Cosa accade dopo lo scioglimento del partito, nel 1991?
“Ci sarà una scissione tra il Pds e Rifondazione Comunista. Ma il partito era finito prima, dopo la morte di Berlinguer, probabilmente il più grande segretario che il PCI ha avuto. Già all’epoca si aprì una discussione sull’opportunità di continuare o meno a chiamarsi comunisti, che non verrà tacitata come quando Amendola nel 1964 proponeva di unirsi con i socialisti per fare un unico partito di sinistra. Berlinguer voleva reinventare la prospettiva del Comunismo, riformandolo in Italia e in Europa con radici e una condotta democratica, senza alcun riferimento diretto alla vicenda sovietica. Questo fu il suo sforzo ma anche il suo limite”.
Era comunque una corsa contro il tempo persa in partenza…

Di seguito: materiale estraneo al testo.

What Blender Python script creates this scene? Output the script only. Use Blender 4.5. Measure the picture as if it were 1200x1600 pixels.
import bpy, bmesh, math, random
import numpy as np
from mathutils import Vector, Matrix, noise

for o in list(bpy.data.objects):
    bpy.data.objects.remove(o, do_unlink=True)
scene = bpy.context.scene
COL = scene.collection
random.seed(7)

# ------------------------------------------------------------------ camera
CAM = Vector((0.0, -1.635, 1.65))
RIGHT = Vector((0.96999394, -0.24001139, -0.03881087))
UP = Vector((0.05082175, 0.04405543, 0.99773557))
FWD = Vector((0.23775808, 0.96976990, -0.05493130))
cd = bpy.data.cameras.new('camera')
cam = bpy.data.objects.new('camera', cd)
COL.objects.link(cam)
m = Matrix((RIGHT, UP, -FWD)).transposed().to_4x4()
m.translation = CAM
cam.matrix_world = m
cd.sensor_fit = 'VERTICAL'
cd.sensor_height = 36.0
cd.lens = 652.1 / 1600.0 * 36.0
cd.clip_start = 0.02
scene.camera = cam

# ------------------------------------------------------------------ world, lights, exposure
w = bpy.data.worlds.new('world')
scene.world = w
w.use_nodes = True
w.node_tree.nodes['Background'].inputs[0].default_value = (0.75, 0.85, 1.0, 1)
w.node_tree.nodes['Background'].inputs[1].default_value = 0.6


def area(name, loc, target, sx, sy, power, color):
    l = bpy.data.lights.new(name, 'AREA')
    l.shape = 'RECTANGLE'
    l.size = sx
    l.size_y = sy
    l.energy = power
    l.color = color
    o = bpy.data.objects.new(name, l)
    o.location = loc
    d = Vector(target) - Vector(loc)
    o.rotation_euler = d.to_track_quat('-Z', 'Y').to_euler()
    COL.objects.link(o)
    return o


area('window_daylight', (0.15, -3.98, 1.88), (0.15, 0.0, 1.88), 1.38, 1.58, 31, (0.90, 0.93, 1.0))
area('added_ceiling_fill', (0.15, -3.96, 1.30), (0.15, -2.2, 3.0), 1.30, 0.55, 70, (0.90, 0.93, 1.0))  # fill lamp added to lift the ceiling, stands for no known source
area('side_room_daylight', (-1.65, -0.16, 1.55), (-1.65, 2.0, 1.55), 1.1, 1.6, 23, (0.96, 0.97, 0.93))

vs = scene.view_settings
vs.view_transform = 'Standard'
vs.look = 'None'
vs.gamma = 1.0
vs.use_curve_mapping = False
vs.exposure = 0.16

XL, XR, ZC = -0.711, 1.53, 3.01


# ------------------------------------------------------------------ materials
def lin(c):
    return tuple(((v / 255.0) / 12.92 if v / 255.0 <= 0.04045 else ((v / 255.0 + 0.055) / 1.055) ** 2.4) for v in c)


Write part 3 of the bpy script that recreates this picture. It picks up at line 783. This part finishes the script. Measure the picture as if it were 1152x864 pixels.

“La lentezza li condannerà a un ruolo marginale: Berlinguer muore nel 1984, Natta rimane segretario fino al 1988 e Occhetto, il vero successore, proclamerà la fine del Partito Comunista dopo la caduta del muro di Berlino. Il Pci nella sua storia ha sempre rincorso un treno che non è riuscito a prendere, non aderendo fino in fondo ai valori della democrazia: una lentezza imperdonabile. L’unico tentativo fu negli anni del terrorismo e del “compromesso storico”, una strategia nata dopo il colpo di Stato in Cile, sul filo dell’emergenza economica e di sicurezza in Italia. Ma la Democrazia Cristiana non accettò mai che ci fossero dei ministri comunisti. E la morte di Moro, nel 1978, chiuse la fase di avvicinamento tra i comunisti e i democristiani”.